Nem toda esta gente vem de automóvel, ou não estivéssemos na Holanda. Há ciclovias que dão acesso, desde Roterdão e de outras paragens, a Kinderdijk e não falta gente a pedalar continuamente por estas paisagens planas – estes caminhos fazem parte, aliás, de rotas mais extensas integradas na enorme rede de ciclovias da Holanda e o roteiro local passa por uma séries de aldeias, totalizando sessenta quilómetros de caminhos traçados entre os pólderes. Há também quem chegue a Kinderdijk de waterbus, navegando através do canal que segue para Dordrecht, uma muito antiga e aprazível cidade da Zelândia.
O Centro de Visitas de Kinderdijk, situado numa antiga estação de bombagem a vapor, está quase sempre cheio de forasteiros - mas apenas uma pequena parte parece interessada em assistir ao audiovisual sobre o local. Afinal, para quem se lança numa visita a uma espécie de grande museu ao ar livre, "perder tempo" com o visionamento de (mais) um audiovisual numa era de massificação da imagem e de tecnologias de informação ressoa a bizarro. Os moinhos transformados em espaços museológicos parecem mais apelativos - e são, efectivamente, ainda que uma parte dos visitantes opte pela visita (livre) dos espaços exteriores, ao longo dos caminhos que marginam pólderes e canais.
A banda sonora de Kinderdijk
A última das famílias que habitavam os moinhos partiu nos anos 50 do século passado. Do lado de dentro do moinho-museu de Nederwaard e através da janela vemos o mesmo cenário que os seus habitantes avistavam em manhãs de fina neblina soltando-se do pólder. Está tudo, oficialmente, como deixaram: o quarto e a cama-alcova, os utensílios domésticos em esmalte, uma lamparina de metal pardo, delida pelo uso, fotografias a preto e branco, o relógio de parede com os ponteiros cansados.
O zénite da visita é, naturalmente, a estrutura mecânica do moinho, que se mantém inteiramente funcional: estando o vento de feição vemos e ouvimos todo o maquinismo original em marcha, eixos e rodas dentadas gemendo os mesmos gemidos de há décadas, de há quase três séculos. O som não é aqui apenas um suplemento de realidade, como era a música no tempo do cinema mudo. Este ruído áspero e cavo das peças da geringonça movendo-se, o girar das pás e a melodia do vento nas velas, lá fora, são elementos narrativos de pleno direito, assim como a banda sonora dos filmes de Jacques Tati, contando também um pedaço da história de Kinderdijk. Para completar a atmosfera retro, em vários pontos do interior do moinho são projectados constantemente breves clips documentais que retratam o seu funcionamento e a vida quotidiana de outros tempos em Kinderdijk.

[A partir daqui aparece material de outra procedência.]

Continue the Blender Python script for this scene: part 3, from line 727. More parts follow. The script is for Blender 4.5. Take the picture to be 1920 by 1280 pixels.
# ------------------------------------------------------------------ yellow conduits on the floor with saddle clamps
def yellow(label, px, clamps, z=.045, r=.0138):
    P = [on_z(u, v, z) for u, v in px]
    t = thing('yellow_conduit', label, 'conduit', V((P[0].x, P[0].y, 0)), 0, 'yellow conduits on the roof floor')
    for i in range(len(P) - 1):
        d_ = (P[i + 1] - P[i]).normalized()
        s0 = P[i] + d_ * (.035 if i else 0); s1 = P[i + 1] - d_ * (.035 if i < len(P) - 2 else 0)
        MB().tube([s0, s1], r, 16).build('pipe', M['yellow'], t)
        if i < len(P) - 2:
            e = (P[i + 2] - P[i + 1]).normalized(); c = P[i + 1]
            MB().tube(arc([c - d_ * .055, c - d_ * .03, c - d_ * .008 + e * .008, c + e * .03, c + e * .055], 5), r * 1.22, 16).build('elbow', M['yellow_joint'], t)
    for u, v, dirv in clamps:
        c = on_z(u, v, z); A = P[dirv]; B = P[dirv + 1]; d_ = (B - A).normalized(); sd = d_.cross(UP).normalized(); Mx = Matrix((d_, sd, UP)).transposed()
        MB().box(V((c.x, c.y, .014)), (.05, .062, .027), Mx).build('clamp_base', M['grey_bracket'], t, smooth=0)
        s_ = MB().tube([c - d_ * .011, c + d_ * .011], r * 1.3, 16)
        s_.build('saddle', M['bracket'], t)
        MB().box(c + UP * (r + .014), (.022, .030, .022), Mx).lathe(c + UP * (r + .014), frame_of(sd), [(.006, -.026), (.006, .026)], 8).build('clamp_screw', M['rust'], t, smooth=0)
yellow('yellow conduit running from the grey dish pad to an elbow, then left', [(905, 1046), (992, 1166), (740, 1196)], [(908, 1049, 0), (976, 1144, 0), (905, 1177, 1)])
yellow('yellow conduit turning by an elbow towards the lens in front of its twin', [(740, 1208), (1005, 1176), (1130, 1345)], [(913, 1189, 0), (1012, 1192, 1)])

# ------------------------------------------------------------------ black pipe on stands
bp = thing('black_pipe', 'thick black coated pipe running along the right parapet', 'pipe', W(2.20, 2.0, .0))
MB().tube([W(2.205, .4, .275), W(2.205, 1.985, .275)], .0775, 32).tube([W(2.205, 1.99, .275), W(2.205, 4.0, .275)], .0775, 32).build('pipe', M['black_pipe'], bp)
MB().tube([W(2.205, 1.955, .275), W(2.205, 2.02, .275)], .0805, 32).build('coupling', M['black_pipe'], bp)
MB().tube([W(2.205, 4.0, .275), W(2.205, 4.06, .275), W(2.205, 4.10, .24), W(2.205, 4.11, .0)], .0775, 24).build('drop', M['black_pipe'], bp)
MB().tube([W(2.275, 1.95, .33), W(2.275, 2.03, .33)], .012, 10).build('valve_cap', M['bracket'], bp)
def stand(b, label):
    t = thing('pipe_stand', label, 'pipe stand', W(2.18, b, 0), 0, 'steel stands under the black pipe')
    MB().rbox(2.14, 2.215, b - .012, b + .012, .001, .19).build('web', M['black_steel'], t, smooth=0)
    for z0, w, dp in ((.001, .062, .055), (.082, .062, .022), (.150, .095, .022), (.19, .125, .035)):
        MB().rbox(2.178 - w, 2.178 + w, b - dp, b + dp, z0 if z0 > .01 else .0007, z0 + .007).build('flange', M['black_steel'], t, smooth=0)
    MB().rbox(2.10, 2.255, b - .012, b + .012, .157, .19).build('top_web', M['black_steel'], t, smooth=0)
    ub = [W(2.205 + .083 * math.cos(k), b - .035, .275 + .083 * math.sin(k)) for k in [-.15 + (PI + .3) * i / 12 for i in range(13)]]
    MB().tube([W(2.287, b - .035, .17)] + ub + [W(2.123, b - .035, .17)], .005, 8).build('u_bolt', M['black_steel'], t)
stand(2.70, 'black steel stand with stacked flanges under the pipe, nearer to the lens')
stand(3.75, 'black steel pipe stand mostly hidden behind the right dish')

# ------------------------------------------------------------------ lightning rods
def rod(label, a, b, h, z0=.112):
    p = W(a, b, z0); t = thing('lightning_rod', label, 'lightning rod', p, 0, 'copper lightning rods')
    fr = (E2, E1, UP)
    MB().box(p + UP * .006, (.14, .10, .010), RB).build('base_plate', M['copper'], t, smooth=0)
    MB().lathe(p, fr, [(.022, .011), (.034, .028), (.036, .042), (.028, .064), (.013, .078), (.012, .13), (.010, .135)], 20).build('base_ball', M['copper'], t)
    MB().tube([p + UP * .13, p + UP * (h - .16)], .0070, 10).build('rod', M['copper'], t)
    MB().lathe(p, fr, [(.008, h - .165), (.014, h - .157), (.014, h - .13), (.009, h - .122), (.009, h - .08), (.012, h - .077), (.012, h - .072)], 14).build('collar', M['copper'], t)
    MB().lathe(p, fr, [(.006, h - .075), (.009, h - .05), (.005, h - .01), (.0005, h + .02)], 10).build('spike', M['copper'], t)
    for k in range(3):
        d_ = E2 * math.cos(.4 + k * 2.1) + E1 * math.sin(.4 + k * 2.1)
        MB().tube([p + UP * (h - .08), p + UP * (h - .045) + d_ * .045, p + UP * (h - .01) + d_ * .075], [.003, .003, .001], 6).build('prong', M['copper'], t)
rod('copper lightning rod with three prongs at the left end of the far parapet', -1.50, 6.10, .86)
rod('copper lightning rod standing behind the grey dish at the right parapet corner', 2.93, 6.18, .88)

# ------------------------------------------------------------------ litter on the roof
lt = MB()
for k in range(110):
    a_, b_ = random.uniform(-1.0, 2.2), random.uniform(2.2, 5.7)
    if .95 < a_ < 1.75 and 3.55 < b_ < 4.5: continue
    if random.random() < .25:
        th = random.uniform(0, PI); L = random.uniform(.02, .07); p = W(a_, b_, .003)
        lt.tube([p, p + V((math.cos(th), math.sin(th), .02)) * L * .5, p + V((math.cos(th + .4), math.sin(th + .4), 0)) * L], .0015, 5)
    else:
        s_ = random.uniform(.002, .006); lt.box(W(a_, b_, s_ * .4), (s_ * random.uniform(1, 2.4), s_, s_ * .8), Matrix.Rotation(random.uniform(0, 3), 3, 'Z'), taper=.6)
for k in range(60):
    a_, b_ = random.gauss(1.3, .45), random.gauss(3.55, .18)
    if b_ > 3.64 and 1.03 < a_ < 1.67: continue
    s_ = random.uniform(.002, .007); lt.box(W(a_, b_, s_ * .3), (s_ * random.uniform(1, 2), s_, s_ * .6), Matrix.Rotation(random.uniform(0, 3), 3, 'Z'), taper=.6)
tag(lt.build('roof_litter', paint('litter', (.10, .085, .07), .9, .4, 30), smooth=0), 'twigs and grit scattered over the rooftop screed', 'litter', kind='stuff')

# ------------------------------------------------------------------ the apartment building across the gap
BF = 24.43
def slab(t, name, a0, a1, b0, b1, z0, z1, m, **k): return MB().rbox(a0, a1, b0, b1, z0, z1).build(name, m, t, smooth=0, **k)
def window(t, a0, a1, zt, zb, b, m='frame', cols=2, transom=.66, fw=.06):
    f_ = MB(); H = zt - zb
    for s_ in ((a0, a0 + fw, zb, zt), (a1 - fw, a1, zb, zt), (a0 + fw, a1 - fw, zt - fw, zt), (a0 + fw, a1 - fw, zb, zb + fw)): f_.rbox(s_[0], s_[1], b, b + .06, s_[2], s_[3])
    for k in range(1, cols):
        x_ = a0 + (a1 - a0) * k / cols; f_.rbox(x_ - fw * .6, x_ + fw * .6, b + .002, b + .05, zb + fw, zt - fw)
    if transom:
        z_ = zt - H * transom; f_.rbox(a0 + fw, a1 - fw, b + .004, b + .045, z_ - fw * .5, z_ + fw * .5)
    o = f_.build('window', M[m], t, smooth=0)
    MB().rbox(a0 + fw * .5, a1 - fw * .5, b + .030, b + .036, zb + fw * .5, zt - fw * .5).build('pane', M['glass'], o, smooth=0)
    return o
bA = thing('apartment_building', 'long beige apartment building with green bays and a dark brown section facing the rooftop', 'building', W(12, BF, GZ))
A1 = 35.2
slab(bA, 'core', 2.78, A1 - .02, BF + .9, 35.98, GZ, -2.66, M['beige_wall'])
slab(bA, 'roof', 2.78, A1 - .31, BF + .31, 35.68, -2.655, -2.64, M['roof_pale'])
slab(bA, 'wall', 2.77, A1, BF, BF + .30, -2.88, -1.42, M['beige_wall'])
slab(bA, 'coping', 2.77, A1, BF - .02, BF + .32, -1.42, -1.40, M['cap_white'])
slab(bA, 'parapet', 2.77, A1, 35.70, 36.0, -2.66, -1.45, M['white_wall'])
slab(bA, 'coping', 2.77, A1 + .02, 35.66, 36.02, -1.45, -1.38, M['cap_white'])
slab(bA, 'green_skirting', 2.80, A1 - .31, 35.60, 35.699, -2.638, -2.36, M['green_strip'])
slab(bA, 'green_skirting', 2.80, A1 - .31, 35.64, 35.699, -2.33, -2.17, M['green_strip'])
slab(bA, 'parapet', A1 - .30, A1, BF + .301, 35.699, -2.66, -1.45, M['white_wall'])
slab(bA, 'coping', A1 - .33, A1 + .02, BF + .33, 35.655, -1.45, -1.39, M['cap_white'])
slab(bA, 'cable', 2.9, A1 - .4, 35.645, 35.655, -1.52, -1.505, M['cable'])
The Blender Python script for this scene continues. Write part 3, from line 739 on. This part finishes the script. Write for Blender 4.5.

Um pouco mais adiante, do outro lado da curva do canal, ao cabo de uma caminhada de vinte minutos, entramos noutro moinho metamorfoseado em museu, o Blokweer, uma construção do início do século XIX que se supõe estar assente sobre a estrutura de um moinho do século XVI. Aqui os propósitos didácticos são mais assumidos, com abundantes explicações sobre como funciona(va) todo o sistema de Kinderdijk, quer através de filmes, quer através da observação directa do sistema mecânico.